--- begin ---

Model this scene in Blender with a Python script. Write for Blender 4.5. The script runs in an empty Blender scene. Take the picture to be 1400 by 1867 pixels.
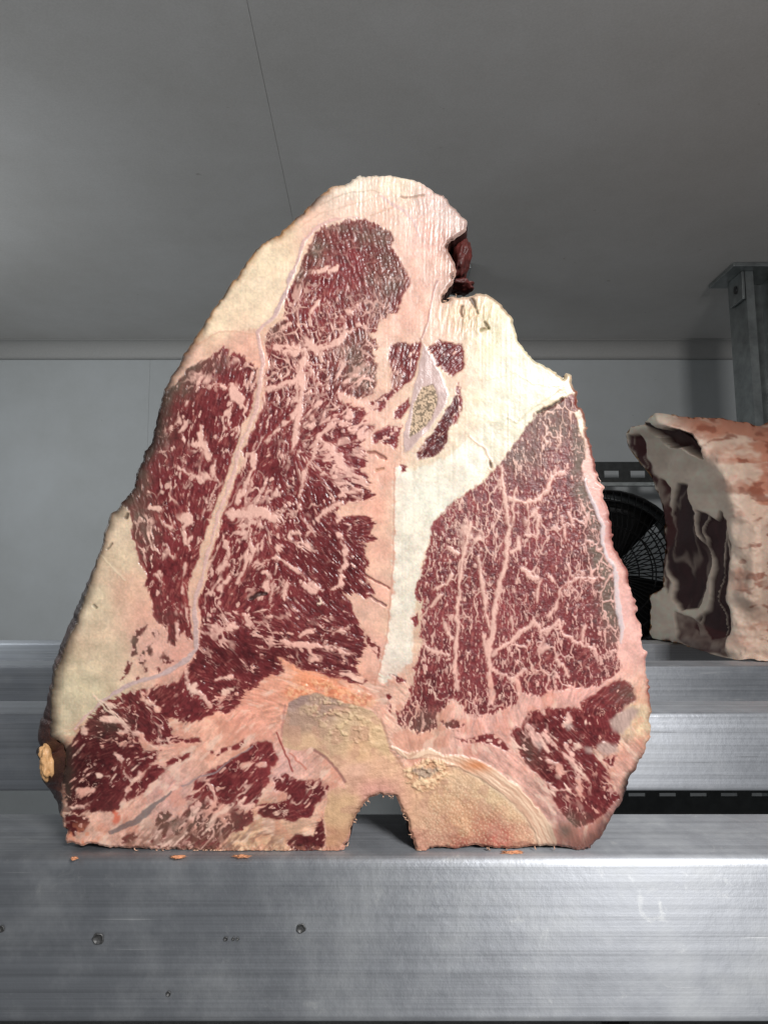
import bpy, bmesh, math, random
import numpy as np

# ---------------------------------------------------------------- camera, world, lamps
sc = bpy.context.scene
COL = sc.collection
F_PX, PW, PH = 1294.0, 1400.0, 1867.0          # focal length and size of the photograph in its pixels
D0 = F_PX * 0.00025                            # camera to the front face of the front rail (m)
PITCH = math.atan(122.2 / F_PX)
CH = D0 * math.tan(math.atan((1563 - PH / 2) / F_PX) - PITCH)   # camera height over the rail top
cam_d = bpy.data.cameras.new('camera'); cam = bpy.data.objects.new('camera', cam_d); COL.objects.link(cam)
cam_d.sensor_fit = 'VERTICAL'; cam_d.sensor_height = 36.0; cam_d.lens = 36.0 * F_PX / PH
cam_d.clip_start = 0.01; cam_d.clip_end = 50
cam.location = (0, -D0, CH); cam.rotation_euler = (math.pi / 2 + PITCH, 0, 0)
sc.camera = cam
w = bpy.data.worlds.new('World'); sc.world = w; w.use_nodes = True
w.node_tree.nodes['Background'].inputs[0].default_value = (0.93, 0.97, 1.0, 1)
w.node_tree.nodes['Background'].inputs[1].default_value = 0.175
def area(name, loc, target, sx, sy, power, col):
    d = bpy.data.lights.new(name, 'AREA'); d.shape = 'RECTANGLE'; d.size = sx; d.size_y = sy; d.energy = power; d.color = col
    o = bpy.data.objects.new(name, d); COL.objects.link(o); o.location = loc
    from mathutils import Vector
    o.rotation_euler = (Vector(target) - Vector(loc)).to_track_quat('-Z', 'Y').to_euler()
    return o
area('key_lamp', (0.46, -0.98, 0.62), (0.0, 0.0, 0.13), 0.30, 0.22, 18.5, (1.0, 0.985, 0.97))
area('fill_lamp', (-1.45, 0.75, 0.62), (0.15, 1.95, -0.05), 0.5, 0.35, 5.2, (0.93, 0.98, 1.0))  # unseen fill light, added to brighten the back wall and rear joint
sc.view_settings.view_transform = 'Standard'; sc.view_settings.look = 'None'
sc.view_settings.exposure = 0; sc.view_settings.gamma = 1

# ---------------------------------------------------------------- helpers
def unproj(px, py, Y):
    """point of the plane y = Y seen at photograph pixel (px, py)"""
    px = np.asarray(px, float); py = np.asarray(py, float)
    a = (px - PW / 2) / F_PX; b = -(py - PH / 2) / F_PX
    dy = math.cos(PITCH) - b * math.sin(PITCH); dz = math.sin(PITCH) + b * math.cos(PITCH)
    t = (Y + D0) / dy
    return a * t, np.full_like(t, Y), CH + dz * t
def up1(px, py, Y):
    x, y, z = unproj(px, py, Y); return (float(x), float(y), float(z))
def lin(c):
    c = np.asarray(c, float) / 255.0
    return np.where(c <= 0.04045, c / 12.92, ((c + 0.055) / 1.055) ** 2.4)
def tag(o, label=None, cat=None, group=None, kind=None):
    if label: o['label'] = label
    if cat: o['category'] = cat
    if group: o['group'] = group
    if kind: o['kind'] = kind
    return o
def empty(name, loc):
    o = bpy.data.objects.new(name, None); COL.objects.link(o); o.location = loc; return o
def link(name, me, mat, parent=None):
    o = bpy.data.objects.new(name, me); COL.objects.link(o)
    if mat: me.materials.append(mat)
    if parent:
        o.parent = parent; o.matrix_parent_inverse = parent.matrix_basis.inverted()
    return o
def bm_obj(name, bm, mat, parent=None, smooth=False):
    me = bpy.data.meshes.new(name); bm.normal_update(); bm.to_mesh(me); bm.free()
    if smooth:
        me.polygons.foreach_set('use_smooth', [True] * len(me.polygons))
    return link(name, me, mat, parent)
def box_bm(x0, x1, y0, y1, z0, z1, bev=0, seg=2, bm=None):
    own = bm is None
    if own: bm = bmesh.new()
    vs = [bm.verts.new(p) for p in ((x0,y0,z0),(x1,y0,z0),(x1,y1,z0),(x0,y1,z0),(x0,y0,z1),(x1,y0,z1),(x1,y1,z1),(x0,y1,z1))]
    fs = [bm.faces.new([vs[i] for i in f]) for f in ((0,3,2,1),(4,5,6,7),(0,1,5,4),(1,2,6,5),(2,3,7,6),(3,0,4,7))]
    if bev:
        es = list({e for f in fs for e in f.edges})
        bmesh.ops.bevel(bm, geom=es, offset=bev, segments=seg, profile=0.5, affect='EDGES')
    return bm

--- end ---

EXERCISE PROMPT: Work out how many lines above contain the word "empty". Give only the number.

THE SOLUTION: 2